Mountaineer Reinhold Messner, and the art of not getting killed

After a lifetime of seeking out the next frontier, he believes filmmaking will be his final project


Afp October 15, 2017
Italian explorer and mountaineer, Reinhold Messner. PHOTO: AFP

FRANKFURT AM MAIN: Italian mountaineer Reinhold Messner is perhaps one of the world's last great adventurers: he has conquered the planet's highest peaks, crossed Antarctica and hunted for the elusive Yeti.

That he has lived to tell those tales, is mainly down to luck, he says.

Now 73 years old with an unruly mop of grey hair and a full beard, the man who counts German Chancellor Angela Merkel as a walking buddy says he is always in pursuit of the next challenge.

"Life is about daring to carry out your ideas," he told AFP in an interview at this week's Frankfurt book fair. "And for me, it always comes back to the wilderness, nature, mountains."

Two foreign mountaineers missing on Nanga Parbat feared dead

One of the best-known living mountaineers, Messner became the first person to climb Mount Everest solo and without the help of bottled oxygen in 1980. He also became, in 1986, the first the scale the world's 14 summits over 8,000 metres, again without supplemental oxygen.

Along the way, he has pioneered an extreme style of mountaineering known as alpinism, where climbers aim to reach the top with as little material and outside help as possible.

"We were the first generation to say: we don't need all that," recalls Messner, who grew up in South Tyrol and started climbing at the age of five.

But it is an art that is increasingly getting lost, he says, dismissing today's climbers who rely on sherpas and ready-made routes to reach the peak.

"The true alpinist doesn't want any infrastructure, he wants to go into the wild. And the odds of getting killed there are relatively high. And most people are sensible enough not to want that," he laughs.

"But the art of not getting killed is only an art if there's a chance you could die," he adds. "If I rule out the chance of getting killed in advance, the whole thing becomes a game, or tourism or consumerism."

Messner's own exploits have not been spared from tragedy.
In 1970, his brother Guenther died as they were descending Pakistan's "killer mountain" Nanga Parbat in bad weather.
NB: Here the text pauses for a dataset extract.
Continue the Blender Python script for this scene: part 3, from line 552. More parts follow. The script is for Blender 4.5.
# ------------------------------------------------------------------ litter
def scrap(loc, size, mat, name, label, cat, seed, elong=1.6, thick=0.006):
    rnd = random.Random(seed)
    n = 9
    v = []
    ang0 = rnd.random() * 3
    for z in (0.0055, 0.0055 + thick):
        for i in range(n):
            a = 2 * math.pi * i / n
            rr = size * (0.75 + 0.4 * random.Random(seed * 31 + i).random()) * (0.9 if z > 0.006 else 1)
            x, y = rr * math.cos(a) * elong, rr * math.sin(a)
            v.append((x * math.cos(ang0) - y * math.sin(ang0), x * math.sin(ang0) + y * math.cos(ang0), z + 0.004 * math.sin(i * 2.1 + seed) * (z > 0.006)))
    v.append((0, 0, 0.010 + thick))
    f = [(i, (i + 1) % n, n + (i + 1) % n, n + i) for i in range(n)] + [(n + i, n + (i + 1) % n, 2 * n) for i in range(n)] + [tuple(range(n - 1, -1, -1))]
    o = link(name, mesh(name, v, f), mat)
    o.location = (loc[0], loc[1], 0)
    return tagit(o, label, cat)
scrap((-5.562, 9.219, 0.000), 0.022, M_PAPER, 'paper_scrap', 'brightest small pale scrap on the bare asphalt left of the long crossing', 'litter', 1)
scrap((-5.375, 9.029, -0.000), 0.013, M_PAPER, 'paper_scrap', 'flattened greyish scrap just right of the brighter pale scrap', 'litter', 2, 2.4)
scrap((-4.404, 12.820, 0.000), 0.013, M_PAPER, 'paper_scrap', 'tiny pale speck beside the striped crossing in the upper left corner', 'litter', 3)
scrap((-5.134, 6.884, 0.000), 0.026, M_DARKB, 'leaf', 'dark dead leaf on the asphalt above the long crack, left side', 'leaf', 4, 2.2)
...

Messner himself lost seven toes to frostbite. His brother's death prompted one of the most infamous rows in mountaineering history, which haunted Messner for decades.

Other members in the expedition accused him of leaving his brother behind near the summit in a bid to become the first to ascend the mountain from one side and descent from the other.

It wasn't until 2005 that Messner said he felt vindicated, when Guenther's remains were recovered close to where he always insisted his brother had died in an avalanche.

His daring feats have become the stuff of legend, but Messner - who has a history of falling out with teammates and preferring to climb alone - says he has experienced plenty of failures along the way too.

"Around half of the top alpinists have died climbing," he said. "Of course if I'm careful and turn back more often than the others, I can increase my chances of survival. But if I hadn't been lucky a few times, I wouldn't be here."

Messner later moved on to different challenges, crossing the Gobi Desert and Antarctica, and claims that he discovered that the Yeti, also known as the "Abominable Snowman", was just a bear.

A celebrity in his home country, he then went into politics. Running as an independent, he served as a member of the European Parliament for five years from 1999, sitting with the Greens.

Messner, who is married and has four children, then went on to found a series of mountain-top museums to raise awareness about conservation. He is also a prolific writer and was in Frankfurt to present his latest book 'Wild', chronicling the true story of an ill-fated 1916 Antarctic expedition. He still climbs mountains today, though no longer the behemoths of the past.

A longtime friend of Merkel, he regularly accompanies Europe's most powerful woman on walks during her summer holidays in the Alps.
"She's an incredibly tough woman. She has no time for training... but she has a tenaciousness that I very much admire. And she has no vanity."

Two alpinists go missing on Nanga Parbat

Today, Messner spends his time making films and talks excitedly about his current one, which is set in Kenya and tells the story of two climbers who run into trouble and are faced with life-altering dilemmas. "I want to observe how people act in a very difficult situation," he says.

After a lifetime of seeking out the next frontier, he believes filmmaking will be his final project.

"I figure I need about five years to learn how to do this right, then another five years to make good movies. After that, I know I won't have any more energy left."

He says he has always known when the time was right to move on to the next chapter. "I was always at my best when I was learning, when I was curious. When I had yet to see past the next horizon."